### CHALLENGE
Present the data once more in exactly its original form.

### GIVEN INFORMATION
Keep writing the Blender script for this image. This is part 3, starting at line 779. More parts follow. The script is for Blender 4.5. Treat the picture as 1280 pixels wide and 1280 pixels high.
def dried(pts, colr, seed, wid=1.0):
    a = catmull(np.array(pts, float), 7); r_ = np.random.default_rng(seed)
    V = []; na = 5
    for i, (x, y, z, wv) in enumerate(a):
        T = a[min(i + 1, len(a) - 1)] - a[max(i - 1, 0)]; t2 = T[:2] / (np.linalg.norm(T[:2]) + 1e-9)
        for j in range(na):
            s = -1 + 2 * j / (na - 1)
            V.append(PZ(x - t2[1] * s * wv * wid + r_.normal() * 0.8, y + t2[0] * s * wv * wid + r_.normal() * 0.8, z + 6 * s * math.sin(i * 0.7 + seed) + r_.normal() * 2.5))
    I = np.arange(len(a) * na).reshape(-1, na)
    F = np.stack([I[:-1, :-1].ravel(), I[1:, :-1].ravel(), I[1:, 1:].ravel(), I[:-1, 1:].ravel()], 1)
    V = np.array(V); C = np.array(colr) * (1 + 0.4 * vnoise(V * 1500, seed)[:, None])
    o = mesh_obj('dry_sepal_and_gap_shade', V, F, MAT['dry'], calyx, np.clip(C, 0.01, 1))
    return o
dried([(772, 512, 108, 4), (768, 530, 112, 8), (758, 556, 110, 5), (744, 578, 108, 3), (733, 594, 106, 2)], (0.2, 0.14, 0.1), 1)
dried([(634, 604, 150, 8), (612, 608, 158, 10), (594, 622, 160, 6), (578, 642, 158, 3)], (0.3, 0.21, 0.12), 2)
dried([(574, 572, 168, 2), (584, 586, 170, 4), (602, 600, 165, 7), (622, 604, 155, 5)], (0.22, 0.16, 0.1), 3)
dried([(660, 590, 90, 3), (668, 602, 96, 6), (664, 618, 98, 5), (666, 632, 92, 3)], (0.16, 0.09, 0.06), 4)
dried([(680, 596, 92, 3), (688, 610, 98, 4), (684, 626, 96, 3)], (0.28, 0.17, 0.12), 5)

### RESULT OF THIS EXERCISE
Keep writing the Blender script for this image. This is part 3, starting at line 779. More parts follow. The script is for Blender 4.5. Treat the picture as 1280 pixels wide and 1280 pixels high.
def dried(pts, colr, seed, wid=1.0):
    a = catmull(np.array(pts, float), 7); r_ = np.random.default_rng(seed)
    V = []; na = 5
    for i, (x, y, z, wv) in enumerate(a):
        T = a[min(i + 1, len(a) - 1)] - a[max(i - 1, 0)]; t2 = T[:2] / (np.linalg.norm(T[:2]) + 1e-9)
        for j in range(na):
            s = -1 + 2 * j / (na - 1)
            V.append(PZ(x - t2[1] * s * wv * wid + r_.normal() * 0.8, y + t2[0] * s * wv * wid + r_.normal() * 0.8, z + 6 * s * math.sin(i * 0.7 + seed) + r_.normal() * 2.5))
    I = np.arange(len(a) * na).reshape(-1, na)
    F = np.stack([I[:-1, :-1].ravel(), I[1:, :-1].ravel(), I[1:, 1:].ravel(), I[:-1, 1:].ravel()], 1)
    V = np.array(V); C = np.array(colr) * (1 + 0.4 * vnoise(V * 1500, seed)[:, None])
    o = mesh_obj('dry_sepal_and_gap_shade', V, F, MAT['dry'], calyx, np.clip(C, 0.01, 1))
    return o
dried([(772, 512, 108, 4), (768, 530, 112, 8), (758, 556, 110, 5), (744, 578, 108, 3), (733, 594, 106, 2)], (0.2, 0.14, 0.1), 1)
dried([(634, 604, 150, 8), (612, 608, 158, 10), (594, 622, 160, 6), (578, 642, 158, 3)], (0.3, 0.21, 0.12), 2)
dried([(574, 572, 168, 2), (584, 586, 170, 4), (602, 600, 165, 7), (622, 604, 155, 5)], (0.22, 0.16, 0.1), 3)
dried([(660, 590, 90, 3), (668, 602, 96, 6), (664, 618, 98, 5), (666, 632, 92, 3)], (0.16, 0.09, 0.06), 4)
dried([(680, 596, 92, 3), (688, 610, 98, 4), (684, 626, 96, 3)], (0.28, 0.17, 0.12), 5)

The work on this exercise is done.